Wrapping them in T-P

There are a lot of questions everyone keeps asking. All good questions. Excellent ones, even. Here’s the one I will throw on the pile: what would Jesus say?

You know, I try to avoid directly addressing certain topics. I actively and intentionally do not go after individual politicians – even if Jesus and his cousin did. And I am always wary of certain subjects because I worry they might cross an arbitrary line somewhere. Maybe. Sure – I’m going to pretend that’s the excuse I was going with.

Both personally, as a mother, and vocationally, as a minister of Jesus Christ – I can no longer remain silent on this particular issue. The tipping point probably should have been hundreds of people ago. Yet somehow the second-deadliest school shooting on record, also being the third shooting in less than a week, finally did it. Oh, and it was at an elementary school. And the shooter was just eighteen, which means though the media keeps referring to him as an adult, which I get he legally was, he was also just a baby himself.

I have watched my newsfeed these last twenty-four hours in horror, like all of you. And I can feel myself in shock. Not surprise. But in the kind of shock that I feel when one of my close relatives dies. That numbness and calm that takes over so that you can function, while inside your body, mind, and soul are screaming and thrashing in utter agony at what is happening.

There are a lot of questions everyone keeps asking. All good questions. Excellent ones, even. Here’s the one I will throw on the pile: what would Jesus say?

That’s what my brain has been turning over and over these long hours. I mean after he caught the families and the wounded and those caring for others in the aftermath. I mean, once the smoke had cleared. What would Jesus say to offer any sort of balm in this circumstance?

They’re in a better place doesn’t even begin to cut it.

I will wipe away all your tears… eventually? Yeah, might be a helpful statement to make in like a decade.

Vengeance, not really a healthy thing. And it belongs to God, which is Jesus, too sure. But that wasn’t his M.O.

Does anyone remember what actually happened the night before he died? Well, little refresher course here: the armed guards come to arrest Jesus in the garden and one of his followers picked up a sword to defend him. In the midst of a fight, they cut off a guard’s ear. Rather than joining his followers, Jesus stops the fight, heals the guard, and says this: those who live by the sword will die by the sword. And then gives himself over to be killed in one of the worst ways imaginable without a fight.

On top of Jesus’s direct direction, throughout the scriptures, especially in the prophets, we hear God’s reaction to what happens when we put our own desires, our own possessions, our own wares above the needs of or just above people. God continues to detail how much our hands are covered in the blood of the innocent and how Rachel is weeping for her children.

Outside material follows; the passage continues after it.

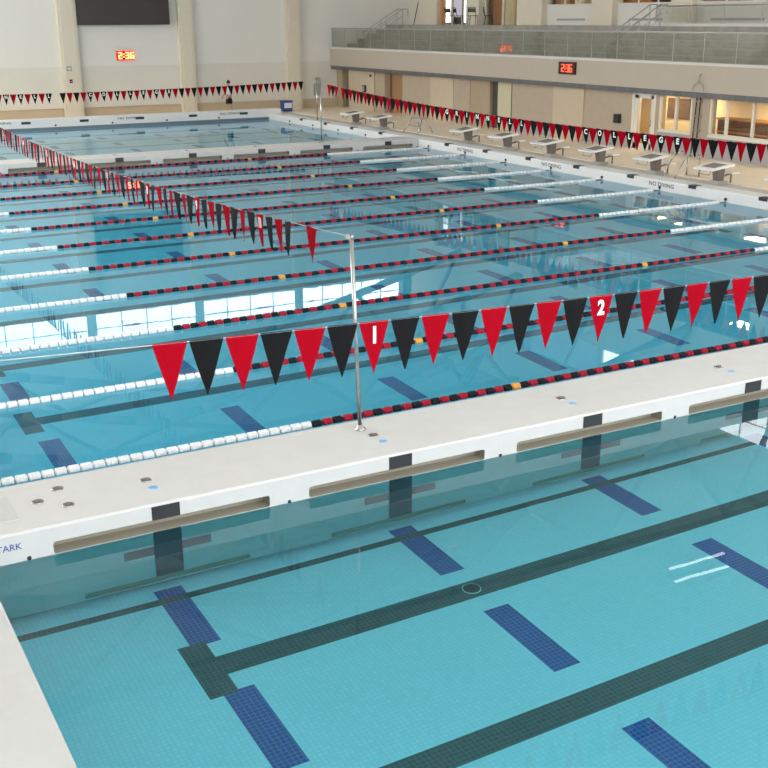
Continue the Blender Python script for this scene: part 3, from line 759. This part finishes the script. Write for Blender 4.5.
# rescue hook hoop and pole
o = empty('rescue_hook', (XB-.08, 19.6, 2.62)); tag(o, 'grey hoop of a rescue hook hung on the balcony edge above the windows', 'rescue hook')
m = MB(); m.path([(0, .28*math.cos(t), .28*math.sin(t)) for t in [i*PI/12 for i in range(13)]], .014, 0, 7); m.build('hoop', 'dull_steel', o)
m = MB(); m.tube((0, 0, .27), (0, -.02, .52), .016, 0, 7); m.tube((0, -.02, .50), (0, -.1, .56), .02, 0, 7); m.build('shank', 'dull_steel', o)
o = empty('rescue_pole', (XR-.08, 19.95, .3)); tag(o, 'dark upright rescue poles leaning on the wall between the lit windows', 'rescue pole')
m = MB(); m.tube((-.04, -.10, 0), (.03, -.08, 2.1), .022, 0, 7); m.tube((-.04, .12, 0), (.03, .10, 2.1), .022, 0, 7); m.build('pole', 'frame_black', o); m = MB()
for z in (.9, 1.4, 1.9): m.box((-.03, -.16, z), (.07, .16, z+.04))
m.build('bracket', 'grey_box', o)

# ------------------------------------------------------------------ starting blocks
ZB = .37
def make_block(loc, label):
    o = empty('starting_block', loc); tag(o, label, 'starting block', 'starting blocks along the right deck')
    m = MB(); prof_run([(-.52, .37), (-.52, .42), (.34, .54), (.36, .48)], -.40, .40, m); m.build('platform', 'block_white', o, .012)
    m = MB(); prof_run([(-.34, .443), (-.34, .4485), (.16, .523), (.16, .51)], -.27, .27, m); m.build('grip_pad', 'block_pad', o)
    m = MB(); prof_run([(.04, 0), (-.04, .41), (.26, .47), (.24, 0)], -.12, .12, m); m.build('pedestal', 'block_dark', o)
    m = MB(); m.box((-.03, -.2, -.10), (.32, .2, .02)); m.build('base_plate', 'grey_metal', o)
    m = MB(); m.path([(-.40, -.22, .38), (-.48, -.22, .25), (-.48, .22, .25), (-.40, .22, .38)], .014, 0, 7); m.build('hand_grip', 'steel', o)
    m = MB(); m.box((.50, -.2, .20), (.80, .2, .25)); m.build('rear_step', 'block_white', o, .01); m = MB(); m.tube((.24, 0, .12), (.65, 0, .2), .03, 0, 8); m.tube((.65, 0, -.08), (.65, 0, .2), .025, 0, 8); m.build('step_arm', 'block_dark', o)
    return o
blk = None
desc = ['in front of the wide lit window, at the right picture edge', 'in front of the lit window, closest of those fully in view', 'second from the right fully in view, before the lit doorway',
        'third from the right fully in view', 'fourth from the right, under the lettered pennants', 'fifth from the right, under the pennants', 'sixth from the right, just this side of the far bulkhead']
ids = [(3, 0), (4, 1), (5, 2), (6, 3), (7, 4), (8, 5), (9, 6)]
far = [35.2, 37.9]
for k, di in ids:
    y = 3.46+SP*k
    if blk is None: blk = make_block((23.75, y, ZB), ''); o = blk
    else: o = copy_tree(blk); o.location = (23.75, y, ZB)
    o['label'] = 'white slanted starting block '+desc[di]
for y, d in zip(far, ('nearer of the two beyond the far bulkhead', 'farther of the two beyond the far bulkhead')):
    o = copy_tree(blk); o.location = (23.75, y, ZB); o['label'] = 'white slanted starting block, '+d

def grab_rails(x, y, label, w=.55, h=.75):
    o = empty('pool_ladder', (x, y, .27)); tag(o, label, 'ladder', 'pool ladders along the right deck')
    for s in (-w/2, w/2):
        m = MB(); pts = [(.65, s, 0), (.65, s, h*.6)]+[(.65-.22*(1-math.cos(t)), s, h*.6+.22*math.sin(t)) for t in [PI/8*i for i in range(1, 8)]]+[(.05-.02, s, h*.5), (-.35, s, .05), (-.45, s, -.1)]
        pts = [(.65, s, 0), (.65, s, h*.7), (.58, s, h*.9), (.42, s, h), (.2, s, h*.97), (0, s, h*.75), (-.35, s, .06), (-.42+.0, s, -.06)]
        m.path(pts, .02, 0, 8); m.build('hand_rail', 'steel', o)
    m = MB(); m.box((.58, -w/2-.06, 0), (.72, w/2+.06, .02)); m.build('base_plate', 'steel', o)
grab_rails(23.9, 16.2, 'bright steel pool ladder rails between the two starting blocks by the lit windows')
# lifeguard step stand by the far bulkhead
o = empty('step_stand', (24.4, 32.9, .27)); tag(o, 'steel step stand on the deck beside the end of the far bulkhead', 'step stand')
for sy in (-.42, .42):
    m = MB(); m.path([(-.45, sy*1.5, 0), (-.1, sy, .62), (-.1, sy, .78)], .02, 0, 7); m.build('leg', 'steel', o)
    m = MB(); m.path([(.4, sy*1.2, 0), (.1, sy, .62)], .02, 0, 7); m.build('leg', 'steel', o)
m = MB(); m.box((-.2, -.44, .6), (.15, .44, .64)); m.box((-.38, -.5, .3), (-.22, .5, .33)); m.build('tread', 'grey_metal', o)

# ------------------------------------------------------------------ person at the far end
def skin_body(name, verts, edges, radii, mat, parent, sub=2):
    me = bpy.data.meshes.new(name); me.from_pydata(verts, edges, []); me.materials.append(MATS[mat])
    o = bpy.data.objects.new(name, me); C.objects.link(o); o.parent = parent
    md = o.modifiers.new('skin', 'SKIN'); md.use_smooth_shade = True
    for i, r in enumerate(radii):
        sv = me.skin_vertices[0].data[i]; sv.radius = r if isinstance(r, tuple) else (r, r)
        sv.use_root = (i == 0)
    s = o.modifiers.new('sub', 'SUBSURF'); s.levels = sub; s.render_levels = sub
    return o
pr = empty('person', (21.2, 47.35, .285), PI+.35); tag(pr, 'person in a white shirt and black shorts standing on the far deck', 'person')
V = [(0,0,.90),(0,.0,1.06),(0,.01,1.24),(0,0,1.36),(0,0,1.44),(0,-.01,1.52),(0,-.015,1.62),   # pelvis..head
     (.09,0,.84),(.11,-.01,.45),(.12,.02,.08),(.12,-.12,.03),
     (-.09,0,.84),(-.12,.03,.47),(-.13,.06,.08),(-.13,-.08,.03),
     (.17,0,1.34),(.24,-.02,1.08),(.28,-.14,.88),(.29,-.18,.82),
     (-.17,0,1.34),(-.26,-.03,1.10),(-.36,-.20,.96),(-.39,-.25,.92)]
E_ = [(0,1),(1,2),(2,3),(3,4),(4,5),(5,6),(0,7),(7,8),(8,9),(9,10),(0,11),(11,12),(12,13),(13,14),(3,15),(15,16),(16,17),(17,18),(3,19),(19,20),(20,21),(21,22)]
R_ = [(.14,.10),(.12,.09),(.15,.10),(.12,.08),.05,.075,.085,.085,.055,.04,.03,.085,.055,.04,.03,.055,.04,.03,.028,.055,.04,.03,.028]
body = skin_body('body', V, E_, R_, 'skin', pr)
for hx, hy, hz, s in ((.29, -.18, .82, 1), (-.39, -.25, .92, -1)):
    for i in range(5):
        a = (i-2)*.016
        f = MB(); L = (.05, .07, .075, .07, .055)[i]
        f.path([(hx+a, hy, hz), (hx+a*1.3, hy-.015, hz-L*.6), (hx+a*1.3, hy-.005, hz-L)], .0085, 0, 6); f.build('finger', 'skin', pr)
SV = [(0,0,.86),(0,.0,1.06),(0,.01,1.24),(0,0,1.37),(.17,0,1.345),(.245,-.02,1.14),(-.17,0,1.345),(-.255,-.03,1.15)]
skin_body('shirt', SV, [(0,1),(1,2),(2,3),(3,4),(4,5),(3,6),(6,7)], [(.16,.12),(.14,.11),(.17,.12),(.12,.09),.07,.062,.07,.062], 'shirt_white', pr)
skin_body('shorts', [(0,0,.88),(0,0,.82),(.10,0,.74),(.115,0,.46),(-.10,0,.74),(-.12,.02,.46)], [(0,1),(1,2),(2,3),(1,4),(4,5)], [(.155,.12),(.16,.13),.11,.10,.11,.10], 'shorts_black', pr)
m = MB(); m.lathe((0, .01, 1.575), (0, .12, 1), [(-.03, .088), (.02, .097), (.08, .09), (.12, .06), (.14, .01)], 0, 14); m.build('hair', 'hair_dark', pr)
m = MB(); m.lathe((0, -.085, 1.575), (0, -1, 0), [(0, .016), (.025, .008)], 0, 8); m.build('nose', 'skin', pr)
m = MB()
for s in (-1, 1): m.lathe((s*.03, -.082, 1.605), (0, -1, 0), [(0, .011), (.008, .007)], 0, 8)
m.box((-.022, -.092, 1.535), (.022, -.08, 1.543)); m.build('eye', 'hair_dark', pr)

# ------------------------------------------------------------------ left wall, near wall, ceiling, trusses
XL = -6.0
m = MB(); m.box((XL-.3, YN-3, 0), (XL, YW, 3.2)); m.box((XL-.3, YN-3, 11.5), (XL, YW, CZ))
ly = [YN-3+(YW-YN+3)*i/10 for i in range(11)]
for y in ly: m.box((XL-.3, y-.3, 3.2), (XL, y+.3, 11.5))
struct('wall_left', m, 'end_wall_white')
for k in range(10):
    window_band(wn, x=XL-.2, a=ly[k]+.3, b=ly[k+1]-.3, z0=3.2, z1=11.5, mat='side_fill' if k > 3 else 'side_fill_dim', step=2); wn += 1  # unseen glowing panes added as side fill light, dimmer in the near part
m = MB(); m.box((XL-.3, YN-3.3, 0), (XG+.3, YN-3, 3.5)); m.box((XL-.3, YN-3.3, 12.5), (XG+.3, YN-3, CZ)); m.box((XL-.3, YN-3.3, 3.5), (XL+.6, YN-3, 12.5)); m.box((XG-.6, YN-3.3, 3.5), (XG+.3, YN-3, 12.5)); struct('wall_near', m, 'end_wall_white')
window_band(wn, y=YN-3.25, a=XL+.6, b=XG-.6, z0=3.5, z1=12.5, mat='rear_fill', step=2); wn += 1  # unseen glowing pane added behind the camera to light the bulkhead fronts
m = MB(); m.box((XL-.3, YN-3.3, CZ), (XG+.3, YW+.3, CZ+.3)); struct('ceiling', m, 'ceiling_white')
def truss(y, n, x0, x1):
    zb = lambda x: 12.6-.25*abs(x-13.5)
    top = MB(); bot = MB(); web = []
    top.box((x0, y-.16, 13.4), (x1, y+.16, 13.75))
    N = 24; pts = [(x0+(x1-x0)*i/N, y, zb(x0+(x1-x0)*i/N)) for i in range(N+1)]
    bot.path(pts, .21, 0, 8); s = (x1-x0)/n
    for i in range(n):
        a, b = x0+i*s, x0+(i+1)*s; w_ = MB()
        if i % 2: w_.tube((a, y, 13.4), (b, y, zb(b)), .12, 0, 6)
        else: w_.tube((a, y, zb(a)), (b, y, 13.4), .12, 0, 6)
        web.append(w_)
    return top, bot, web
for i, y in enumerate((43.0, 36.8, 30.6, 24.4, 18.2)):
    root = empty('roof_truss', (0, 0, 0)); top, bot, web = truss(y, 12, XL+.02, XG-.02)
    tag(root, 'arched steel roof truss spanning the hall, seen only mirrored in the water', 'truss', 'roof trusses')
    top.build('top_chord', 'truss_white', root); bot.build('bottom_chord', 'truss_white', root)
    for w_ in web: w_.build('web_member', 'truss_white', root)
# unseen fill light panels added at the ceiling over the near half
m = MB()
fill_spots = []
for y in (-8, -2, 4):
    for x in (2, 10, 18): fill_spots.append((x, y))
fill_spots += [(1, 10), (7, 10)]
lm = MB(); lm.box((-1.6, -.8, -.1), (1.6, .8, -.06)); lmm = lm.mesh('diffuser', 'fill_white') if 'fill_white' in MATS else None
emis('fill_white', (1.0, .98, .95), 1.6)
lmm = lm.mesh('diffuser', 'fill_white')
cs = MB(); cs.box((-1.7, -.9, -.06), (1.7, .9, .0)); csm = cs.mesh('casing', 'grey_metal')
for x, y in fill_spots:
    o = empty('fill_panel', (x, y, CZ)); tag(o, 'unseen rectangular fill light panel added above the near water', 'ceiling light', 'added fill light panels')
    inst('casing', csm, o); inst('diffuser', lmm, o)

emis('tube_white', (1.0, .99, .97), 6.0)
LIN = [((25.0, 16.25), (27.7, 16.25), 'long linear light under the roof, farther of the mirrored pair'), ((24.5, 15.45), (27.1, 15.45), 'long linear light under the roof, nearer of the mirrored pair')]
for (xa, ya), (xb, yb), lb in LIN:
    a = Vector((xa, ya, 0)); b = Vector((xb, yb, 0)); d = b-a
    o = empty('linear_light', ((xa+xb)/2, (ya+yb)/2, 13.70), math.atan2(d.y, d.x)); tag(o, lb, 'ceiling light', 'linear lights under the roof'); L = d.length/2
    boxpart('housing', (-L, -.08, 0), (L, .08, .3), 'grey_metal', o); boxpart('diffuser', (-L+.03, -.06, -.03), (L-.03, .06, .001), 'tube_white', o)
# ------------------------------------------------------------------ world and render look
w = bpy.data.worlds.new('world'); S.world = w; w.use_nodes = True
w.node_tree.nodes['Background'].inputs[0].default_value = (.75, .85, 1, 1); w.node_tree.nodes['Background'].inputs[1].default_value = .6
S.view_settings.view_transform = 'Standard'; S.view_settings.look = 'None'; S.view_settings.gamma = 1; S.view_settings.use_curve_mapping = False
S.view_settings.exposure = -0.10
cy = S.cycles
cy.use_denoising = True; cy.max_bounces = 10; cy.diffuse_bounces = 5; cy.glossy_bounces = 4; cy.transmission_bounces = 8; cy.transparent_max_bounces = 12
cy.caustics_reflective = False; cy.caustics_refractive = True; cy.blur_glossy = .5; cy.sample_clamp_indirect = 6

So here is my take: Jesus would likely look at us with disappointment. That of all the “least of these” and “little ones” we could choose to ignore, our children are by far the most innocent and in need of our protection. Remind us that adding more weapons into this fight will help nothing, as God has been trying to tell us for a very long time. He would probably tell us that it is ours to do everything we can to safeguard and preserve their safety in an open and healthy environment. That should be our number one priority. They do not need more walls or gates. They need a world where they are not necessary. And last, he would likely ask us if his cross has really taught us nothing in two thousand years?

Our present situation requires concrete action. Supporting organizations working for change. Voting to make that change. Working to bring change where you personally can.

Because wrapping our children in thoughts and prayers is about as useful as wrapping them in toilet paper.